Decomposing SU(3) representations


Let's decompose V equals C 3 tensor C 3 tensor C 3 into irreducible representations of SU(3). We first need to find the weight diagram of V. Recall that C 3 has basis vectors e_1, e_2, e_3 with weights L_1, L_2, L_3.

A basis of V is therefore given by the vectors e_i tensor e_j tensor e_k.


e_i tensor e_j tensor e_k is a weight vector with weight L_i + L_j + L_k.


If we act using H_theta, the diagonal matrix with diagonal entries theta_1, theta_2, theta_3 then we get H_theta applied to e_i tensor e_j tensor e_k equals (H_theta e_i) tensor e_j tensor e_k, plus e_i tensor (H_theta e_j) tensor e_k, plus e_i tensor e_j tensor (H_theta e_k) using the Leibniz rule (because H_theta is an element of the Lie algebra and this is how Lie algebras act on tensor products). Therefore, since H_theta e_i equals theta_i e_i, we get: H_theta applied to e_i tensor e_j tensor e_k equals (theta_i + theta_j + theta_k) times e_i tensor e_j tensor e_j, which equals (L_i + L_j + L_k) of theta times e_i tensor e_j tensor e_k.

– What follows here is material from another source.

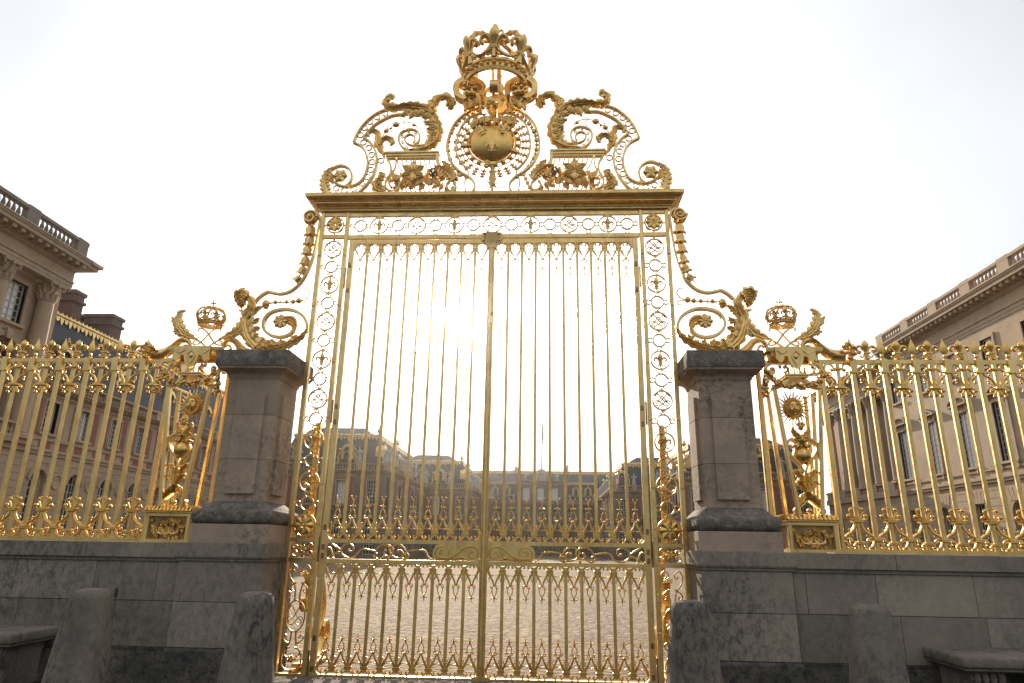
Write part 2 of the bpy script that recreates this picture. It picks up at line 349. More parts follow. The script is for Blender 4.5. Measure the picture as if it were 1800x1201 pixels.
def rosette(mb, c, R, petals=8, d=0.03):
    for k in range(petals):
        a = 2 * PI * k / petals
        tip = (c[0] + R * math.cos(a), c[2] + R * math.sin(a)); q = (c[0] + R * .2 * math.cos(a), c[2] + R * .2 * math.sin(a))
        mb.leaf([q, ((q[0] + tip[0]) / 2, (q[1] + tip[1]) / 2), tip], [.3 * R, .42 * R, .38 * R, .12 * R], [.3 * R, .42 * R, .38 * R, .12 * R], c[1] - d * .3, d, 1, .008, 0, False, 6)
    mb.ball((c[0], c[1] - d * 1.1, c[2]), (.2 * R, .16 * R, .2 * R))
    mb.torus((c[0], c[1] - d, c[2]), .27 * R, .06 * R, 14, 5)
E_ = 0
RB, RS, RM = 0.131, 0.088, 0.034
def _ring(R, t=.0085):
    m = MB(); m.flatring((0, 0, 0), R, t * 2.3, .03); return m
m = _ring(RB); fleur(m, .205, tf=lambda p: (p[0], p[1], p[2] - .105))
m.box(-.012, .012, -.014, .014, -.165, -.105); m.box(-.012, .012, -.014, .014, .10, .165)
FLEUR_RING = mesh_only(m, 'fleur_de_lis_ring', GOLD)
m = _ring(RB)
for sg in (-1, 1):
    P = [(-.72, .42), (-.62, .66), (-.40, .62), (-.12, .28), (.16, -.04), (.46, -.20), (.70, -.34), (.52, -.56), (.22, -.52), (-.14, -.26), (-.46, -.02), (-.74, -.06), (-.82, -.24)]
    P2 = [(0, .56), (.26, .16), (.50, -.14)]
    m.tube([(sg * x * RB, -.004 * sg, z * RB) for x, z in curve(P, 34)], .0085, 5)
    m.tube([(sg * x * RB, .006, z * RB) for x, z in P2], .0085, 5)
    m.tube([(sg * x * RB, 0, z * RB) for x, z in curve([(-.5, .86), (-.42, .70), (-.56, .66)], 6)], .006, 5)
    m.tube([(sg * x * RB, 0, z * RB) for x, z in curve([(-.5, -.86), (-.38, -.74), (-.5, -.66)], 6)], .006, 5)
for z in (-.155, .155): m.ball((0, 0, z), (.018, .014, .02), 6, 4)
MONO_RING = mesh_only(m, 'monogram_ring', GOLD)
m = _ring(RS)
for k in range(4):
    a = k * PI / 2; m.flatring((math.cos(a) * (RS + RM), 0, math.sin(a) * (RS + RM)), RM, .014, .026, 16)
PLAIN_RING = mesh_only(m, 'plain_ring', GOLD)
m = MB(); m.flatring((0, 0, 0), RB, .016, .03); m.flatring((0, -.01, 0), RB * .93, .012, .02); rosette(m, (0, -.02, 0), RB * .86, 8, .035)
for k in range(4):
    a = k * PI / 2; m.box(*(sorted((math.cos(a) * RB - (.01 if k % 2 else .0), math.cos(a) * (RB + .055) + (.01 if k % 2 else .0)))), -.01, .01, *(sorted((math.sin(a) * RB - (.0 if k % 2 else .01), math.sin(a) * (RB + .055) + (.0 if k % 2 else .01)))))
ROSETTE = mesh_only(m, 'rosette', GOLD)
# pendant ornament between two bars, pointing up from its collar at z=0; cell is .2025 wide
def cell_orn(extra=False):
    m = MB(); h = .10125
    for s in (-1, 1):
        m.strap(curve([(s * .088, -.01), (s * .062, .055), (s * .028, .115), (s * .010, .165)], 8), [.034, .029, .023, .018], .026, 0, .003)
        m.tube([(x, 0, z) for x, z in curve([(s * .055, .065), (s * .072, .095), (s * .068, .12), (s * .083, .125)], 6)], .0065, 5)   # thorn
        m.tube([(x, 0, z) for x, z in curve([(s * .05, .045), (s * .030, .062), (s * .008, .055)], 5)], .0065, 5)
        m.tube([(x, 0, z) for x, z in curve([(s * .088, 0), (s * .070, -.045), (s * .046, -.066), (s * .024, -.058), (s * .022, -.038), (s * .036, -.034)], 10)], [.011, .011, .010, .011], 6)  # lower volute
        m.ball((s * .030, 0, -.040), .0125, 7, 5)
        m.tube([(s * .088, 0, -.012), (s * .060, 0, -.050), (s * .030, 0, -.084)], .010, 5)
        m.tube([(x, 0, z) for x, z in curve([(s * .008, .172), (s * .030, .178), (s * .046, .188), (s * .044, .203)], 6)], .006, 5)
        m.ball((s * .042, 0, .204), .0125, 7, 5)
        m.strap(curve([(s * .006, .178), (s * .024, .205), (s * .033, .240), (s * .022, .275), (s * .006, .300)], 10), .012, .016, 0, .003)
        m.tube([(0, 0, .330), (s * .028, 0, .334)], .005, 5); m.ball((s * .030, 0, .335), .0095, 6, 5)
    m.lathe((0, 0, 0), [(.004, .155), (.019, .165), (.019, .18), (.004, .19)], 8)
    m.lathe((0, 0, 0), [(.004, .292), (.013, .305), (.011, .335), (.006, .36), (.0005, .392)], 7)
    if extra:
        m.lathe((0, 0, 0), [(.004, .36), (.010, .40), (.004, .44)], 6)
        for s in (-1, 1):
            m.tube([(0, 0, .41), (s * .016, 0, .43), (s * .026, 0, .455)], .0045, 5); m.ball((s * .028, 0, .46), .010, 6, 5)
    return m
ORN = mesh_only(cell_orn(), 'scroll_ornament', GOLD); ORNX = mesh_only(cell_orn(True), 'scroll_ornament', GOLD)
# ------------------------------------------------------------------ ground
def sheet(name, x0, x1, y0, y1, z, m, nx=1, ny=1):
    b = MB(); b.add([(x0, y0, z), (x1, y0, z), (x1, y1, z), (x0, y1, z)], [(0, 1, 2, 3)])
    o = b.build(name, m, smooth=False); o['kind'] = 'structure'; return o
sheet('forecourt_paving', -290, 290, -290, -0.45, 0.0, PAVE)
sheet('courtyard_ground', -290, 290, -0.45, 290, 0.0, COBB)
b = MB()
for i in range(9):
    b.box(-2.66 + i * .592, -2.66 + (i + 1) * .592 - .006, -.44, .42, -.05, .012)
o = b.build('threshold_paving', BOLL, smooth=False); o['kind'] = 'structure'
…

Therefore e_1 tensor e_1 tensor e_1 is in W_{3 L_1} etc. We now plot all the points L_i + L_j + L_k in our weight diagram. Some of these points, like 2 L_1 + L_2, come from several weight vectors, like e_1 tensor e_1 tensor e_2, e_1 tensor e_2 tensor e_1, e_2 tensor e_1 tensor e_1. We keep track of this by writing the dimension of the weight space in the diagram. The sum of all dimensions should be 27, the total number of basis vectors.

The weight diagram of C 3 tensor cubed

This is not the weight diagram of an irreducible representation; for example, the multiplicities around the outer triangle are not all equal to 1. We will decompose it into irreducible subrepresentations as we did for SU(2). We will do this by picking a "highest weight vector", generating an irreducible subrepresentation, taking its orthogonal complement with respect to an invariant Hermitian inner product (stripping off the corresponding weights from the diagram) and iterating this procedure.

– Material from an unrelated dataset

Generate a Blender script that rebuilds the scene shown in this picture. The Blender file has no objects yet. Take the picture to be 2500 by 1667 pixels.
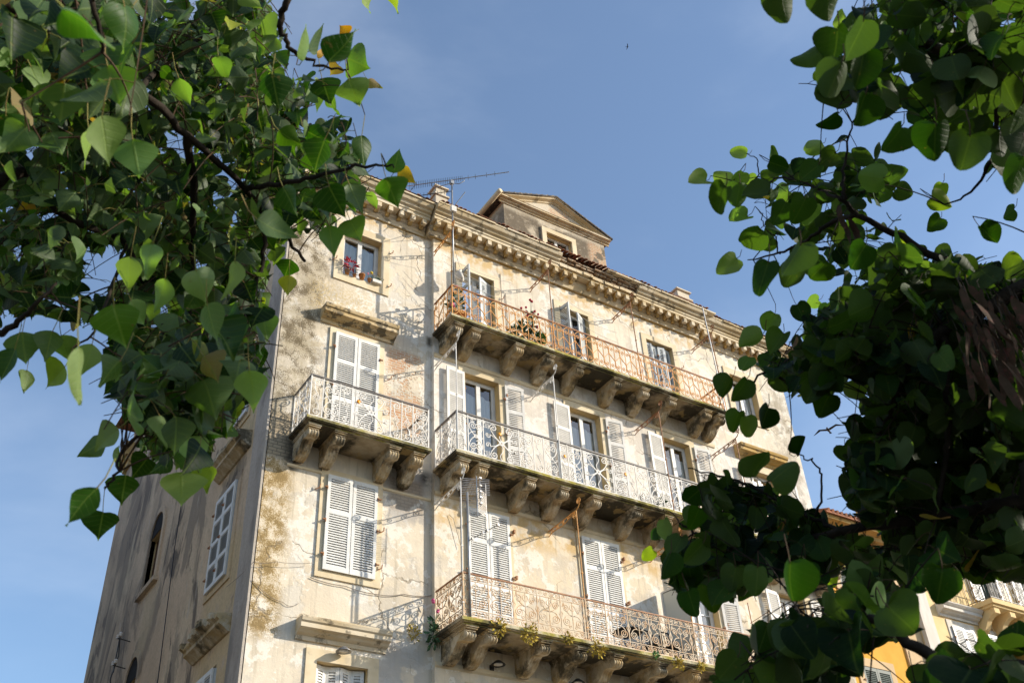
import bpy, math, random
from mathutils import Vector, Matrix
R=math.radians; PI=math.pi
random.seed(11)
scene=bpy.context.scene
COL=scene.collection
WM={}
# ---------------------------------------------------------------- mesh helper
class MB:
    def __init__(s): s.v=[]; s.f=[]; s.sm=[]; s.mi=[]; s.k=0
    def add(s,vs,fs,smooth=False):
        n=len(s.v); s.v.extend([tuple(p) for p in vs]); s.f.extend([tuple(i+n for i in f) for f in fs]); s.sm.extend([smooth]*len(fs)); s.mi.extend([s.k]*len(fs)); return n
    def box(s,x0,x1,y0,y1,z0,z1):
        x0,x1=min(x0,x1),max(x0,x1); y0,y1=min(y0,y1),max(y0,y1); z0,z1=min(z0,z1),max(z0,z1)
        s.add([(x0,y0,z0),(x1,y0,z0),(x1,y1,z0),(x0,y1,z0),(x0,y0,z1),(x1,y0,z1),(x1,y1,z1),(x0,y1,z1)],
              [(0,3,2,1),(4,5,6,7),(0,1,5,4),(1,2,6,5),(2,3,7,6),(3,0,4,7)])
    def quad(s,a,b,c,d): s.add([a,b,c,d],[(0,1,2,3)])
    def tube(s,pts,r,n=4,r1=None,smooth=False,cap=True):
        pts=[Vector(p) for p in pts]
        if len(pts)<2: return
        k=len(pts); rings=[]; up=None
        for i,p in enumerate(pts):
            t=(pts[min(i+1,k-1)]-pts[max(i-1,0)])
            if t.length<1e-9: t=Vector((0,0,1))
            t.normalize()
            if up is None:
                up=Vector((0,0,1)) if abs(t.z)<.9 else Vector((1,0,0))
            a=up-t*up.dot(t)
            if a.length<1e-4: a=t.orthogonal()
            a.normalize(); up=a; b=t.cross(a)
            rr=r if r1 is None else r+(r1-r)*i/(k-1)
            off=PI/n if n==4 else 0
            rings.append([p+(a*math.cos(2*PI*j/n+off)+b*math.sin(2*PI*j/n+off))*rr for j in range(n)])
        vs=[q for rg in rings for q in rg]; fs=[]
        for i in range(k-1):
            for j in range(n):
                fs.append((i*n+j,i*n+(j+1)%n,(i+1)*n+(j+1)%n,(i+1)*n+j))
        if cap: fs.append(tuple(range(n-1,-1,-1))); fs.append(tuple((k-1)*n+j for j in range(n)))
        s.add(vs,fs,smooth)
    def lathe(s,prof,c,n=16,smooth=True,ax='z'):
        vs=[];fs=[]
        for (r,h) in prof:
            for j in range(n):
                a=2*PI*j/n
                if ax=='z': vs.append((c[0]+r*math.cos(a),c[1]+r*math.sin(a),c[2]+h))
                else: vs.append((c[0]+r*math.cos(a),c[1]+h,c[2]+r*math.sin(a)))
        for i in range(len(prof)-1):
            for j in range(n): fs.append((i*n+j,i*n+(j+1)%n,(i+1)*n+(j+1)%n,(i+1)*n+j))
        s.add(vs,fs,smooth)
    def ball(s,c,r,n=8,sx=1,sy=1,sz=1):
        prof=[(math.sin(PI*i/n),-math.cos(PI*i/n)) for i in range(n+1)]
        vs=[];fs=[]
        for (q,h) in prof:
            for j in range(n): vs.append((c[0]+q*r*sx*math.cos(2*PI*j/n),c[1]+q*r*sy*math.sin(2*PI*j/n),c[2]+h*r*sz))
        for i in range(n):
            for j in range(n): fs.append((i*n+j,i*n+(j+1)%n,(i+1)*n+(j+1)%n,(i+1)*n+j))
        s.add(vs,fs,True)
    def prism(s,prof,axis,a0,a1):
        # prof: closed polygon in the two other axes; axis 'x': prof=(y,z); 'y': prof=(x,z)
        n=len(prof)
        def P(q,a): return (a,q[0],q[1]) if axis=='x' else ((q[0],a,q[1]) if axis=='y' else (q[0],q[1],a))
        vs=[P(q,a0) for q in prof]+[P(q,a1) for q in prof]
        fs=[(i,(i+1)%n,n+(i+1)%n,n+i) for i in range(n)]+[tuple(range(n-1,-1,-1)),tuple(range(n,2*n))]
        s.add(vs,fs)
    def mesh(s,name,mat):
        me=bpy.data.meshes.new(name); me.from_pydata(s.v,[],s.f); me.polygons.foreach_set('use_smooth',s.sm); me.polygons.foreach_set('material_index',s.mi)
        mats=mat if isinstance(mat,(list,tuple)) else [mat]
        for m in mats: me.materials.append(m)
        me.update(); return me
    def build(s,name,mat,parent=None,loc=(0,0,0),M=None,fix=True):
        me=s.mesh(name,mat)
        if fix:
            import bmesh
            bm=bmesh.new(); bm.from_mesh(me); bmesh.ops.recalc_face_normals(bm,faces=bm.faces); bm.to_mesh(me); bm.free()
        return link(bpy.data.objects.new(name,me),parent,M if M is not None else Matrix.Translation(loc))
def link(o,parent=None,M=None):
    M=M if M is not None else Matrix.Identity(4)
    COL.objects.link(o); o.matrix_basis=M; WM[o]=M
    if parent is not None:
        o.parent=parent; o.matrix_parent_inverse=WM[parent].inverted()
    return o
def empty(name,loc=(0,0,0)):
    o=bpy.data.objects.new(name,None); o.empty_display_size=.2
    return link(o,None,Matrix.Translation(loc))
def tag(o,label=None,cat=None,group=None,kind=None):
    if label: o['label']=label
    if cat: o['category']=cat
    if group: o['group']=group
    if kind: o['kind']=kind
    return o
def kids(o): return [c for c in list(WM) if c.parent is o]
def inst(o,parent,M):
    "copy of a part (mesh data shared) and of its sub-parts placed by world matrix M"
    c=o.copy(); link(c,parent,M)
    D=M@WM[o].inverted()
    for ch in kids(o): inst(ch,c,D@WM[ch])
    return c
T=lambda x,y,z: Matrix.Translation((x,y,z))
# ---------------------------------------------------------------- camera model (36 mm lens on a 36 mm sensor)
CAMP=Vector((0,-19,1.6))
CX=Vector((0.8400,-0.5404,-0.0486)); 
ROT=Matrix(((0.8400,0.2935,0.4564),(-0.5404,0.5279,0.6552),(-0.0486,-0.7970,0.6020)))  # world <- image (x right, y down, z forward)
def ray(x,y):
    "x, y in pixels of a 2352 x 1568 view of the photograph"
    d=Vector((x/.9408-1250,y/.9408-833.5,2500.)).normalized()
    return ROT@d
def at(x,y,dist): return CAMP+ray(x,y)*dist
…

There is no unique way to define "highest weight" any more, and we will discuss this point in a later video when we prove the classification theorem, but I claim that the highest weights will be vertices of our polygon. For example, we could take 3 L_1 in this example. This generates a subrepresentation whose weight diagram is:

The weight diagram of Gamma_{3,0}

I'll call this Gamma_{3 0} (and more generally, Gamma_{m n} will denote the unique irrep with highest weight m L_1 minus n L_3).

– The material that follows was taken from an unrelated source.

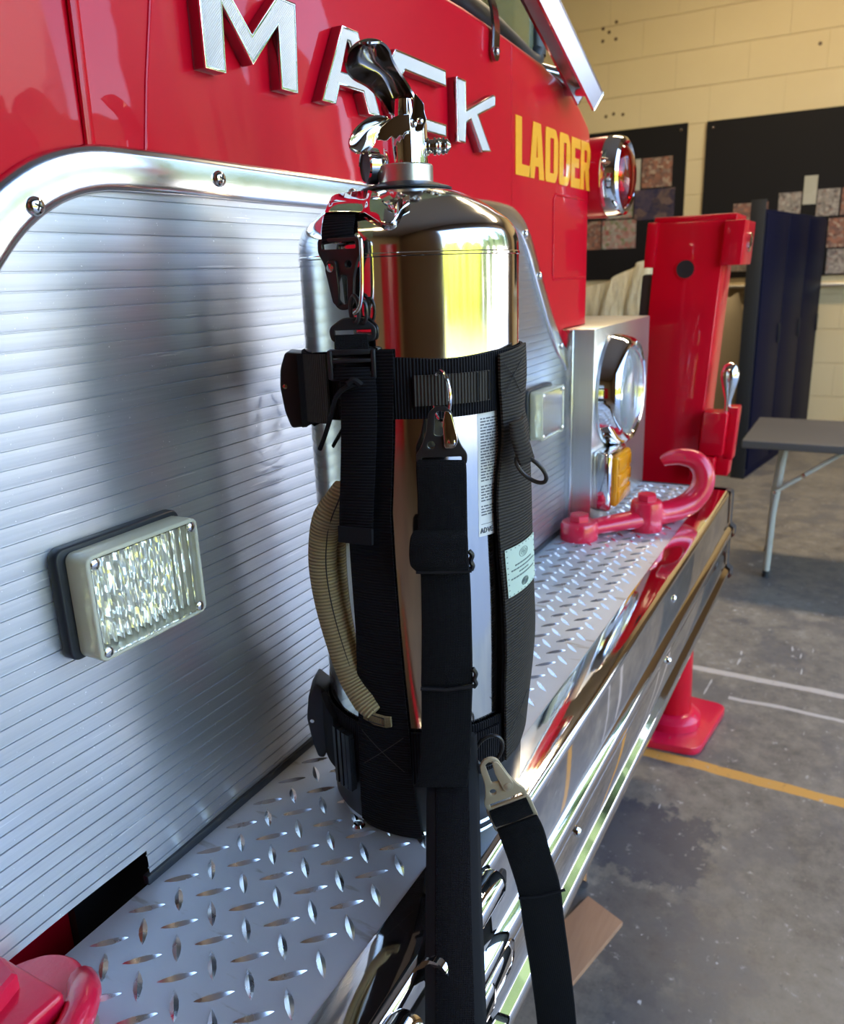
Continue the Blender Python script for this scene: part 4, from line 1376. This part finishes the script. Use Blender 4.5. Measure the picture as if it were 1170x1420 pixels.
def snap_hook(m, W, Lh, metal, name, parent, label, steel_gate=False, th=.0030):
    """flat spring hook: slotted bar at y = 0, hook tip at y = Lh"""
    def S(p): return [(x * W, y * Lh) for x, y in p]
    outline = round_poly(S([(-.5, 0), (.5, 0), (.52, .20), (.40, .33), (.30, .55), (.22, .92), (.10, 1.0), (-.10, 1.0), (-.24, .90), (-.30, .55), (-.40, .33), (-.52, .20)]), W * .09)
    slot = round_poly(S([(-.40, .055), (.40, .055), (.40, .15), (-.40, .15)]), W * .035)
    eye = round_poly(S([(-.14, .52), (.02, .50), (.10, .62), (.12, .86), (.02, .93), (-.10, .90)]), W * .05)
    hole = circle2(-.20 * W, .36 * Lh, W * .075, 18)
    o = plate(name, [outline, slot, eye, hole], th, m, metal, parent, .0007)
    o['label'] = label
    gate = round_poly(S([(.06, .30), (.26, .30), (.33, .42), (.20, .90), (.08, .94), (.03, .70), (.05, .45)]), W * .06)
    plate('gate', [gate], th * .7, m @ Matrix.Translation((0, 0, th * .85)), M_STEEL if steel_gate else metal, o, .0005)
    bm = bm_new(); lathe(bm, [(W * .085, 0), (W * .085, .0006), (W * .04, .0012), (0, .0013)], 20, m @ Matrix.Translation((.19 * W, .40 * Lh, th * 1.2))); obj('rivet', bm, M_STEEL if metal is M_BLACKMETAL else metal, o)
    return o
# upper hook: slotted bar up, tip down
sh = snap_hook(basis(AX(-.0492, .5055, .0835), tuple(-(RV * .90 + NV * .42)), tuple(-ZV + RV * .12)), .034, .050, M_BLACKMETAL, 'snap_hook', har, 'black snap hook under the shoulder bracket', False, .004)
bm = bm_new(); tube(bm, catmull([AX(-.0365, .507, .090), AX(-.0335, .504, .0925), AX(-.0332, .497, .0935), AX(-.0335, .485, .0940), AX(-.0345, .468, .094), AX(-.0365, .458, .093), AX(-.0410, .453, .091)], 5), .0016, 10); obj('spring_bar', bm, M_STEEL, sh)
rg = ring('link_ring', AX(-.0405, .4560, .0890), (RV * .8 + NV * .6), ZV, .0040, .0095, .0016, M_BLACKMETAL, har)
rg = ring('link_ring', AX(-.0350, .4545, .0900), (RV * .8 + NV * .6), ZV, .0040, .0085, .0014, M_BLACKMETAL, har)
mloc = basis(AX(-.0430, .4410, .0880), tuple(RV), tuple(ZV))
plate('slide_loop', [round_poly([(-.0155, -.008), (.0165, -.008), (.0180, .002), (.0080, .0095), (-.0070, .0095), (-.0175, .002)], .004), [(-.0125, -.003), (.0135, -.003), (.0135, .0005), (-.0125, .0005)]], .0032, mloc, M_PLASTIC, har, .001)
bm = bm_new()
ribbon(bm, [AX(-.0560, .4385, .0905), AX(-.0565, .432, .0915), AX(-.0570, .424, .0905)], [AX(-.0320, .4385, .0905), AX(-.0315, .432, .0915), AX(-.0310, .424, .0905)], .0022)
obj('buckle_webbing', bm, M_WEBD, har)
bm = bm_new()
mb = basis(AX(-.0445, .4165, .0905), tuple(RV), tuple(ZV))
for zc, hh, dpt in ((.0098, .0022, .0065), (.0035, .0016, .0080), (-.0075, .0035, .0065)):
    box(bm, -.0165, .0165, zc - hh, zc + hh, -dpt / 2, dpt / 2, .0012, 2, mb)
for s in (-1, 1):
    box(bm, s * .0158 - .0018, s * .0158 + .0018, -.010, .0115, -.003, .0045, .0012, 2, mb)
obj('ladder_lock', bm, M_PLASTIC, har)
bm = bm_new()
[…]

The orthogonal complement to this subrepresentation has weight diagram:

The weight diagram of the orthogonal complement of the subrepresentation isomorphic to Gamma_{3,0}

If we pick a highest weight vector in W_{L_1 + L_2} then we will generate a copy of Gamma_{1,1} inside our representation. We get two of these because W_{L_1 + L_2} is 2-dimensional. The weight diagram of Gamma_{1,1} is:

The weight diagram of Gamma_{1,1}

In other words, Gamma_{1,1} is isomorphic to the adjoint representation. What's left when I strip off these subrepresentations, I am left with a 1-dimensional W_0, which gives us a copy of the trivial 1-dimensional representation Gamma_{0,0} isomorphic to C.

Overall, we get C 3 tensor C 3 tensor C 3 splits as a direct sum of subrepresentations isomorphic to Gamma_{3,0}, Gamma_{1,1}, Gamma_{1,1} and C.

Pre-class exercise


Decompose C 3 tensor C 3 into irreducible subrepresentations.